A direção de fotografia é muito boa, sendo particularmente interessante na sua textura. O Diretor de Fotografia Greig Fraser, o responsável pela imagem de Vice, Maria Madalena e Star Wars: Rogue One, e que está neste momento a filmar The Batman com Matt Reeves, conseguiu capturar quer a imensidão de Arrakis, como a textura da sua luz, de forma impressionante.

Como último destaque, tem que se referir a incrível banda-sonora de Hans Zimmer. O veterano compositor apresenta alguns dos seus trunfos habituais, mas também uma versatilidade impressionante. A banda-sonora encanta não só pela sua melodia, como pela sua sonoridade quase alienígena. Parece que a música que acompanha o filme ao mesmo tempo parece estar a falar connosco numa língua de Arrakis.

Como aludi antes, as falhas do filme estão em ser demasiado introdutório na sua estrutura e em sentirmos que a transformação de Paul é um pouco forçada. A culpa não é de Chalamet, mas parece que os guionistas estavam mais preocupados em forçá-lo a tornar-se um líder do que em construir essa transformação.
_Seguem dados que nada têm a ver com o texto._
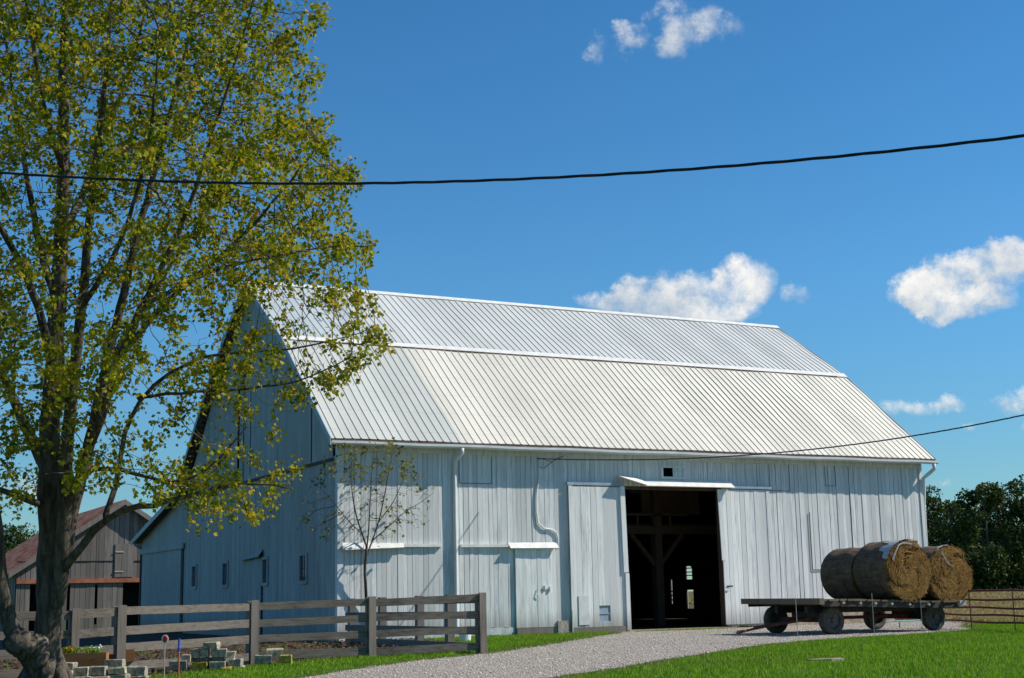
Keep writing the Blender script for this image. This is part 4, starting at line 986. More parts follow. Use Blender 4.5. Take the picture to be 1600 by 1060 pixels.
for i in tipn:
    q = pos[i]; cl = math.sin(q[0] * 4.1 + 1.7 * math.sin(q[2] * 2.3)) + math.sin(q[2] * 4.9 + 1.3 * math.sin(q[1] * 2.9)) + math.sin(q[1] * 3.3 + q[0])
    if random.random() > .58 + .46 * cl: continue
    k = rng.poisson(11.5 if cnt[i] <= 2 else 4.5)
    u_, v_ = 0, 0
    for _ in range(k): sp.append(pos[i] + rng.normal(0, .062, 3) - np.array([0, 0, .03]))
leaves_mesh('crown', np.array(sp), .070, M['leaf'], tree)
print('tree nodes', len(pos), 'leaves', len(sp))

# sapling
SD = 35.0
sl_ = [(None, [(576, 1000, 0), (574, 960, 0), (572, 930, 0), (571, 905, 0), (569, 885, 0), (573, 868, 0), (573, 855, 0)], .05, .035),
       (0, [(573, 855, 0), (566, 835, 0), (556, 805, 0), (550, 770, 0), (548, 735, .1), (552, 700, .1)], .025, .006),
       (0, [(573, 868, 0), (582, 845, .2), (592, 815, .3), (600, 780, .4), (606, 745, .4), (612, 715, .4)], .024, .006),
       (0, [(573, 858, 0), (576, 830, -.3), (578, 790, -.4), (580, 750, -.5), (585, 700, -.5)], .02, .006),
       (1, [(566, 835, 0), (545, 815, -.2), (525, 790, -.2), (508, 768, -.3), (490, 755, -.3)], .016, .005),
       (2, [(582, 845, .2), (605, 825, -.1), (632, 800, -.2), (658, 785, -.2), (678, 770, -.3)], .016, .005),
       (2, [(592, 815, .3), (615, 785, .2), (628, 755, .2), (634, 728, .2)], .014, .005)]
seeds = []; gr = []; li = []
for (pl, pts, r0, r1) in sl_:
    L = [np.array(atd(u, v, SD + dd)) for u, v, dd in pts]; seg = [L[0]]
    for a, b_ in zip(L, L[1:]):
        k = max(1, int(np.linalg.norm(b_ - a) / .12))
        for i in range(1, k + 1): seg.append(a + (b_ - a) * i / k)
    arr = np.array(seg)
    for _ in range(2): arr[1:-1] = (arr[:-2] + 2 * arr[1:-1] + arr[2:]) / 4
    st0 = len(seeds)
    if pl is None: p0 = -1
    else:
        s0, s1 = li[pl]; c = np.array([seeds[i][0] for i in range(s0, s1)]); p0 = s0 + int(np.linalg.norm(c - arr[0], axis=1).argmin())
    for i, p in enumerate(arr): seeds.append((p, p0 if i == 0 else st0 + i - 1)); gr.append(r0 + (r1 - r0) * i / (len(arr) - 1))
    li.append((st0, len(seeds)))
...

É uma pena porque, no livro, Paul sempre foi um protagonista interessante, uma vez que mesmo quando assume o manto de messias, continua intrinsecamente humano.

O livro nunca foi só uma space opera ou só um drama de personagens ao longo de gerações. É um misto orgânico entre fantástico e dramático, a viagem do herói e determinismo humano. Nesta adaptação, temos o prenúncio disso. Dune Part One é o início desta mítica jornada do herói. Que isto não vos afaste do filme porque pensam que fica muito da história por contar. Cada parte é fundamental e este é um início que vale a pena ver. É estranho, é diferente, é uma experiência original. Bem vindos a Dune. Isto é só o começo.